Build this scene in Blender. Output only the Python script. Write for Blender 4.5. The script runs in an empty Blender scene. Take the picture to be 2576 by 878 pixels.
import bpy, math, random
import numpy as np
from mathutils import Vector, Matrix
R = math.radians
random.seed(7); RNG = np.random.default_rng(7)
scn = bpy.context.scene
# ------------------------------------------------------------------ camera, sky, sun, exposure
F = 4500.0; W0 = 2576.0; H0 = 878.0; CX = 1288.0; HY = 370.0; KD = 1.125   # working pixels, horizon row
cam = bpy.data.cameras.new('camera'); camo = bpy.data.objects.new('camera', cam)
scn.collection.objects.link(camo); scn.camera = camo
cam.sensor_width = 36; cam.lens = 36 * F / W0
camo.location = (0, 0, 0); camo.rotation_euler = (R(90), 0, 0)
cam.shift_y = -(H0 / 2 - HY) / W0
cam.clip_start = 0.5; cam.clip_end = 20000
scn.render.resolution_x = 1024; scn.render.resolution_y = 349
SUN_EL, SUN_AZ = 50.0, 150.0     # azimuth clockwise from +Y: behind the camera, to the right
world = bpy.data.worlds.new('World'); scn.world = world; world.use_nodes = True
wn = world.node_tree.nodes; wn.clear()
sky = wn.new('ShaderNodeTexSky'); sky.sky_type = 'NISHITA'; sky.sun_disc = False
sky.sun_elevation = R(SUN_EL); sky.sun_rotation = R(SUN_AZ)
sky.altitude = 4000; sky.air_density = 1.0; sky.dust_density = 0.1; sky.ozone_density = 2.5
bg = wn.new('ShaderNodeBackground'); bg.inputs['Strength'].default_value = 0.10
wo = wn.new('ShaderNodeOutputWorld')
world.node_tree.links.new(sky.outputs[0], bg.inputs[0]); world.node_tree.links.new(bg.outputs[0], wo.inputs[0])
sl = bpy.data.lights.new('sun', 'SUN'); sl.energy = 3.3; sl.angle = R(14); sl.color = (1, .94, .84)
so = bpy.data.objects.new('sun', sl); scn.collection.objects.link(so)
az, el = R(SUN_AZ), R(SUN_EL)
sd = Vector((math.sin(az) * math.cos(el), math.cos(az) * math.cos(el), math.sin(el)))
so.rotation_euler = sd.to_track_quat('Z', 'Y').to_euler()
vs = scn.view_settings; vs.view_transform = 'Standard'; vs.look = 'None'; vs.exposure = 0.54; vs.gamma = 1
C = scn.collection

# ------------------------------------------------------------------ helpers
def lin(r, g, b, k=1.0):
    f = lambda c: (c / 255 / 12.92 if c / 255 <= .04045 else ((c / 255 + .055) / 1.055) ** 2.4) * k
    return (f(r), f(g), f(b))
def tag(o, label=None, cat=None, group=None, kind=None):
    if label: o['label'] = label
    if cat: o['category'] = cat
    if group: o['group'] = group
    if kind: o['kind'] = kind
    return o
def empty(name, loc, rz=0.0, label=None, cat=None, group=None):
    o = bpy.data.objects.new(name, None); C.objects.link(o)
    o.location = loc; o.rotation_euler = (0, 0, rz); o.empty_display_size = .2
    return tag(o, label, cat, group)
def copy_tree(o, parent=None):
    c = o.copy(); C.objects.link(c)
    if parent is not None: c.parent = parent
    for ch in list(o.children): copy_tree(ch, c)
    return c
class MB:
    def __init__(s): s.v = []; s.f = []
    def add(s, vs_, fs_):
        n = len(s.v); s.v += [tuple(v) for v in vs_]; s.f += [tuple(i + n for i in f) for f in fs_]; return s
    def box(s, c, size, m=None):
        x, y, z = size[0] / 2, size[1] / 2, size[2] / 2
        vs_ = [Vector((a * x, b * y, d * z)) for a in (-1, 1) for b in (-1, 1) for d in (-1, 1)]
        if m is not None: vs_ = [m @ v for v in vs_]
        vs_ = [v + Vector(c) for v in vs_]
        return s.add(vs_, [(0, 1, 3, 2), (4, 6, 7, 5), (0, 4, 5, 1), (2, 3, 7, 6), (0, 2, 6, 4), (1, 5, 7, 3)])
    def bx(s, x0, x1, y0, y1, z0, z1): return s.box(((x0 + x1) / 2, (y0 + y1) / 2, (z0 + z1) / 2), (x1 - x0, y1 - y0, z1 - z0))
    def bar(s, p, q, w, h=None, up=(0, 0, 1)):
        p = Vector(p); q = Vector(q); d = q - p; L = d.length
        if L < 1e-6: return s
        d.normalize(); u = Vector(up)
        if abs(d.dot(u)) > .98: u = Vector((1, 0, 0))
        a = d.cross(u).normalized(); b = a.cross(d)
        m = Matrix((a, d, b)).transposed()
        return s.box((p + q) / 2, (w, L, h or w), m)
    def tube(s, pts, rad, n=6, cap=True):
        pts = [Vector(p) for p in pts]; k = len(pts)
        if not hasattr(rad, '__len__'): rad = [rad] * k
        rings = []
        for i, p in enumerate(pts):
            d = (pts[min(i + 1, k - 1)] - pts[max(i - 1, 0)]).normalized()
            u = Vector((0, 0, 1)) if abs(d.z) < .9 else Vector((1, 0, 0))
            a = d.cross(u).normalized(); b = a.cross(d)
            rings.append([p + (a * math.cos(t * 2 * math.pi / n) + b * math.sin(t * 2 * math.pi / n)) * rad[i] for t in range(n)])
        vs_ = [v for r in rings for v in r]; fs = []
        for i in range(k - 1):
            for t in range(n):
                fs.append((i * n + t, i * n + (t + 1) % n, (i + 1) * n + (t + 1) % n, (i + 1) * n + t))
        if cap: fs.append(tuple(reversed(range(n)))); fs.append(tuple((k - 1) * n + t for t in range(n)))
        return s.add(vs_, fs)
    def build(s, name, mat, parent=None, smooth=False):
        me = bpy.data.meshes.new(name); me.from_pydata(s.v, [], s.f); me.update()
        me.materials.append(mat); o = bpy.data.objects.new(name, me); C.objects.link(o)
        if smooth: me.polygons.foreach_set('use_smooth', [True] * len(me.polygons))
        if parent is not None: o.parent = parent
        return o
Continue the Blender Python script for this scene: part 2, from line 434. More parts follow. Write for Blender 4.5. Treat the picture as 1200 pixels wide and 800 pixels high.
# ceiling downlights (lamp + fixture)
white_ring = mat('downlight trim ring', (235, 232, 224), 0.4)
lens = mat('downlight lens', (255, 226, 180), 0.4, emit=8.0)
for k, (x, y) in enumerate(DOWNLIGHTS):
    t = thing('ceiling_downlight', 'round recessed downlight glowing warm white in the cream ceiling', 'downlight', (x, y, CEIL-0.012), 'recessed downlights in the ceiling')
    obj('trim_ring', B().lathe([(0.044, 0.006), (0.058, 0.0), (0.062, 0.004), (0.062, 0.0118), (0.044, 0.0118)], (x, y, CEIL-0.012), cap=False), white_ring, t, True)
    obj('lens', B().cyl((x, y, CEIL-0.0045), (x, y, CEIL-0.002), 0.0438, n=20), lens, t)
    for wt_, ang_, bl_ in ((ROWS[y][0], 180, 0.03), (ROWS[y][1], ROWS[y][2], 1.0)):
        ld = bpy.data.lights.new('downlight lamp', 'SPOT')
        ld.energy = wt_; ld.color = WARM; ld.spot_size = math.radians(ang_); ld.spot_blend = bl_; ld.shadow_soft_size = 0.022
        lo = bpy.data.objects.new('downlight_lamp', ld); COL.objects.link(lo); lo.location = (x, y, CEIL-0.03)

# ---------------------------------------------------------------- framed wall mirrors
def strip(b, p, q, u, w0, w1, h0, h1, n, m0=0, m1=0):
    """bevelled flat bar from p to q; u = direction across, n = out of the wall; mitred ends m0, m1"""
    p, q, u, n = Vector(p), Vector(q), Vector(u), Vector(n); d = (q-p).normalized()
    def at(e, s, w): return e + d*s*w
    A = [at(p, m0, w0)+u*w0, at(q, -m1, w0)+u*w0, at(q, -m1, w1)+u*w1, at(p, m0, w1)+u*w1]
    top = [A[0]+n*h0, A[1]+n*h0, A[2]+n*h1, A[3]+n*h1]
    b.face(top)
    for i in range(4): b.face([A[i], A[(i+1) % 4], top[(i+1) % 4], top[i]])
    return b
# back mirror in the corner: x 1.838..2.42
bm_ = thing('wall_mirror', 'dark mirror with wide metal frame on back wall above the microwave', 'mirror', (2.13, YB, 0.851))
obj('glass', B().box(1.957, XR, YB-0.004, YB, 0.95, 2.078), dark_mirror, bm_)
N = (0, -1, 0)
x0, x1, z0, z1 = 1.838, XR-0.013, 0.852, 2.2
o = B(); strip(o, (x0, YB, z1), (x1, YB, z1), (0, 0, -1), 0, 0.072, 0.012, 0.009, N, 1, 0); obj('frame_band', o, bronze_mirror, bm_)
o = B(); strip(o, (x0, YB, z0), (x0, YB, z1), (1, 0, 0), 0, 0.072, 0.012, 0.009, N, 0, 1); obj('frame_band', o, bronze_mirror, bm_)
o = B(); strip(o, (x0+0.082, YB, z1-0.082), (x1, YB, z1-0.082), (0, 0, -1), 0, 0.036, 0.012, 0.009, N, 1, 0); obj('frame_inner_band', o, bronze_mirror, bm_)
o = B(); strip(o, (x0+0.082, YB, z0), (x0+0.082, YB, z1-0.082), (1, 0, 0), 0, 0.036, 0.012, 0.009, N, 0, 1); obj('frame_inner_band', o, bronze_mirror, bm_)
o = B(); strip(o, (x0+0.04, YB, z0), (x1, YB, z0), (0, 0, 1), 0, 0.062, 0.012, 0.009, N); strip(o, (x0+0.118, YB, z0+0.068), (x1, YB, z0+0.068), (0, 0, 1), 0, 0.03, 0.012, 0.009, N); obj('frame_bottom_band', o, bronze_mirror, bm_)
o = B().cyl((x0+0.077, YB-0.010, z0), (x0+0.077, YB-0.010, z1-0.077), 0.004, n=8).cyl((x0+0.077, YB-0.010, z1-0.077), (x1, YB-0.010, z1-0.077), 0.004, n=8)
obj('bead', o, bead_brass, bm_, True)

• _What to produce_
Only the lines from the one containing "Continue the Blender" to the one containing "lo = bpy.data.objects.new('downlight_lamp', ld);" are to be printed, both ends included, exactly as written.

• _The output_
Continue the Blender Python script for this scene: part 2, from line 434. More parts follow. Write for Blender 4.5. Treat the picture as 1200 pixels wide and 800 pixels high.
# ceiling downlights (lamp + fixture)
white_ring = mat('downlight trim ring', (235, 232, 224), 0.4)
lens = mat('downlight lens', (255, 226, 180), 0.4, emit=8.0)
for k, (x, y) in enumerate(DOWNLIGHTS):
    t = thing('ceiling_downlight', 'round recessed downlight glowing warm white in the cream ceiling', 'downlight', (x, y, CEIL-0.012), 'recessed downlights in the ceiling')
    obj('trim_ring', B().lathe([(0.044, 0.006), (0.058, 0.0), (0.062, 0.004), (0.062, 0.0118), (0.044, 0.0118)], (x, y, CEIL-0.012), cap=False), white_ring, t, True)
    obj('lens', B().cyl((x, y, CEIL-0.0045), (x, y, CEIL-0.002), 0.0438, n=20), lens, t)
    for wt_, ang_, bl_ in ((ROWS[y][0], 180, 0.03), (ROWS[y][1], ROWS[y][2], 1.0)):
        ld = bpy.data.lights.new('downlight lamp', 'SPOT')
        ld.energy = wt_; ld.color = WARM; ld.spot_size = math.radians(ang_); ld.spot_blend = bl_; ld.shadow_soft_size = 0.022
        lo = bpy.data.objects.new('downlight_lamp', ld); COL.objects.link(lo); lo.location = (x, y, CEIL-0.03)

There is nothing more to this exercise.